本の感想

別にパチンコはやった事もないし、これからもやらないと思うが、周り(職場)にパチンコをやる人が多く、なんでいい大人が時間とお金をあんなに投資しているのか、かなり否定的に思っているので、興味を持って読んでみた。

筆者も本の中で書いているが、テレビ・雑誌・新聞等のマスメディアが報道しないパチンコ業界の内情を告発している点は大いに評価できると思う。ただ、全体的に綿密に取材し、客観的なデータを示し、自分の論拠を明らかにするというより、自分の思い込みで書いていることが多く、?な部分が多々あった。

例えば
 
“学校で、子どもが給食費が払えなくなるケースは、パチンコで負け続けている母親に多い。”
“子殺し、親殺しは、パチンカーに多いといわれている”
“この国の将来を、担ってもらわなくてはならない若者達を、パチンコで苦境に追い込んでいる現実がある”

さらにパチンコから一歩踏み込んでこんな一節もあった。

“この国の、社会の荒廃が進んだのは、長年にわたるパチンコの野放しと、直近では小泉政治が原因と言っても過言ではない。”
これはさすがに過言だと思いますが・・・・。

ただ、現在のパチンコ業界のテレビCMや新聞広告の多さは異常だと思うし(特に地方ではパチンコがないと地域経済がまわらないじゃないかくらいの勢いがあるように思う),、パチ屋に開店前に列を為して並んでいる人たちを見ると哀しい気持ちになるし、著者の若宮さんにはもうちょっと取材なり、正確なデータを示すなりして、この問題に切り込んでいってほしい。

個人的にパチンコについてひとこと。

パチンコ業界(ホール業)の市場規模が約21兆円。しかしこの数字はお客さんがパチンコ玉に変えたお金の総額であり、実際はそこから勝つ人もいるので、パチンコ屋の利益の総額ではない。で、お客さんがパチンコで負けた金額の総額=パチ屋の利益総額は4兆円くらいらしい。その辺のことはこちらのブログに詳しく書かれています。
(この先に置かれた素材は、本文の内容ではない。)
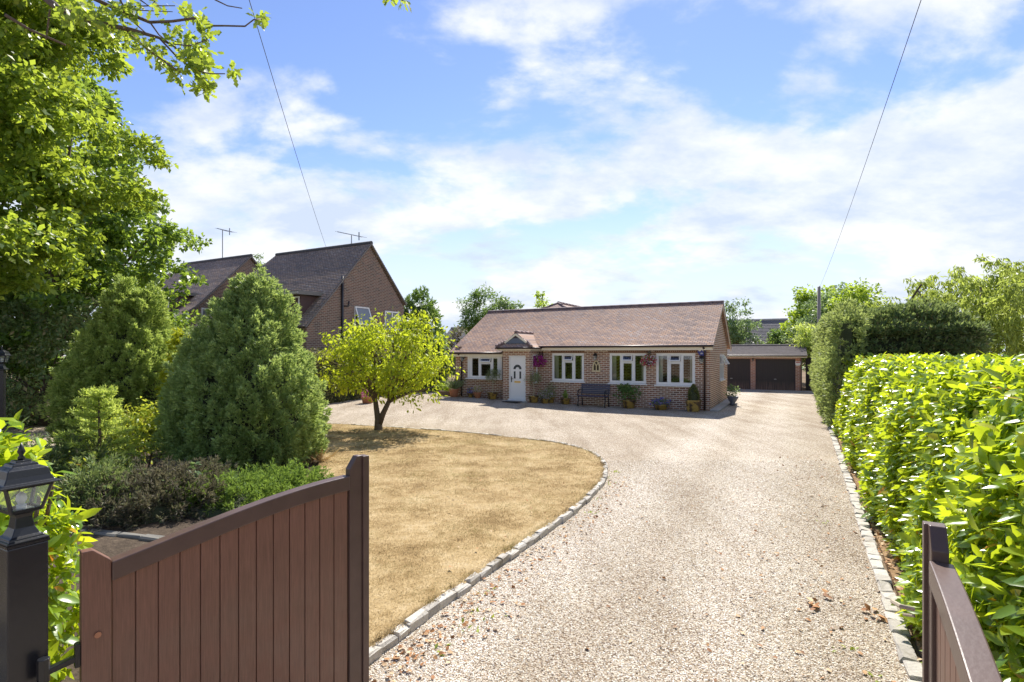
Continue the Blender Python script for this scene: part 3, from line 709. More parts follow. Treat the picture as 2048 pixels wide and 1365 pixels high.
def casement(parent, org, a0, a1, z0, z1, b, lights, open_top=(), sill=True, curtain=True, fw=.06, face='y', name='window', backd=.06):
    """white framed window in a front wall (plane y=b, outside towards -y); lights: fractions of the mullions; open_top: index of lights with a top vent"""
    f = MB(org); d0, d1 = b + .025, b + .025 + backd
    f.box(a0, a1, d0, d1, z0, z0 + fw); f.box(a0, a1, d0, d1, z1 - fw, z1)
    f.box(a0, a0 + fw, d0 + .0015, d1, z0 + fw, z1 - fw); f.box(a1 - fw, a1, d0 + .0015, d1, z0 + fw, z1 - fw)
    xs = [a0 + fw] + [a0 + (a1 - a0) * l for l in lights] + [a1 - fw]
    for x in xs[1:-1]: f.box(x - fw * .55, x + fw * .55, d0 + .0015, d1, z0 + fw, z1 - fw)
    win = None; panes = MB(org); sashes = []
    for i in range(len(xs) - 1):
        l, r = xs[i] + (fw * .55 if i else 0), xs[i + 1] - (fw * .55 if i < len(xs) - 2 else 0)
        zt = z1 - fw
        if i in open_top:
            zm = z1 - fw - (z1 - z0) * .23
            f.box(l, r, d0 + .003, d1, zm - .03, zm + .03)
            hh = zt - zm - .03; sashes.append((l, r, zm + .03, zt)); ztop = zm - .03
        else: ztop = zt
        s_ = .035
        f.box(l, r, d0 - .012, d0 + .02, z0 + fw, z0 + fw + s_); f.box(l, r, d0 - .012, d0 + .02, ztop - s_, ztop)
        f.box(l, l + s_, d0 - .0105, d0 + .02, z0 + fw + s_, ztop - s_); f.box(r - s_, r, d0 - .0105, d0 + .02, z0 + fw + s_, ztop - s_)
        panes.poly([(l + s_, d0 + .012, z0 + fw + s_), (r - s_, d0 + .012, z0 + fw + s_), (r - s_, d0 + .012, ztop - s_), (l + s_, d0 + .012, ztop - s_)])
    win = f.build(name, UPVC, parent)
    panes.build('pane', GLASS, win)
    for l, r, za, zb in sashes:                         # top-hung vents standing open
        tilt = R(24); H_ = zb - za; m = MB(org); e = .04
        def pt(x, h, off): return (x, d0 - .012 - math.sin(tilt) * (H_ - h) - off * math.cos(tilt), zb - math.cos(tilt) * (H_ - h) + off * math.sin(tilt) * -1)
        def br(x0, x1, h0, h1): m.extr([pt(x0, h0, 0), pt(x1, h0, 0), pt(x1, h1, 0), pt(x0, h1, 0)], (0, -.03 * math.cos(tilt), -.03 * math.sin(tilt)))
        br(l, r, 0, e); br(l, r, H_ - e, H_); br(l, l + e, e, H_ - e); br(r - e, r, e, H_ - e)
        sa = m.build('vent_sash', UPVC, win)
        gl = MB(org); gl.poly([pt(l + e, e, .012), pt(r - e, e, .012), pt(r - e, H_ - e, .012), pt(l + e, H_ - e, .012)]); gl.build('vent_pane', GLASS, win)
    if sill:
        sm = MB(org); sm.box(a0 - .06, a1 + .06, b - .075, b + .022, z0 - .055, z0 - .002); sm.build('sill', UPVC, win, bevel=.008)
    if curtain:
        for sx, ex in ((a0 + .05, a0 + (a1 - a0) * .15), (a1 - (a1 - a0) * .15, a1 - .05)):
            cm = MB(org); n = 16; row = []
            for i in range(n + 1):
                x = sx + (ex - sx) * i / n; yy = b + .2 + .022 * math.sin(i * 2.1); row.append((x, yy))
            for i in range(n): cm.poly([(row[i][0], row[i][1], z0 + .02), (row[i + 1][0], row[i + 1][1], z0 + .02), (row[i + 1][0], row[i + 1][1], z1 - .02), (row[i][0], row[i][1], z1 - .02)])
            cm.build('curtain', CURT, win, smooth=True)
    return win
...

http://ameblo.jp/p2kokeshi/entry-10626173205.html

という数字のからくりはあるにせよ間違いなく一回は21兆円ものお金がパチンコ台に吸い込まれているのである。
この金額はとてつもなくでかい。

ちなみに
アパレルの市場規模は7兆円〜8兆円(http://www.nri.co.jp/publicity/n_letter/2006/pdf/nl20060202.pdf) 
書籍・雑誌の市場規模が2兆円を割り込むくらい(https://www.jagat.jp/content/view/1964/333/
音楽業界の市場規模が1兆6000億円〜7000億円(ttp://onluckbiz.blog133.fc2.com/blog-entry-13.html)
映画の興行収入が約2200億円(http://www.daily.co.jp/society/main/2011/01/27/0003766170.shtml)
スポーツ参加市場規模約4.1兆円(http://www.murc.jp/report/press/081014.pdf)

なんでみんなが服や本やCDを買ったり、コンサート・映画・プロ野球/サッカーの試合を見に行ったりする金額の総和が約16兆円で、こんなに束になってもパチンコの21兆円にはまだ及ばないのかと思うと確かにこの国を将来も危うい気がする。

別に自分のお金で自分の時間に何をしようと人の勝手だし、パチンコする人になんの罪もないと思うが、なんらかしらの国としての規制なりなんなりは必要なのかなと思う。

ごくごく個人的な意見だけど、パチンコに時間とお金を投資するよりはオシャレな服を着たり、本読んだり、音楽聞いたり、映画見たり、サッカーの試合見たりする方が人間として豊かな生き方がおくれると思う。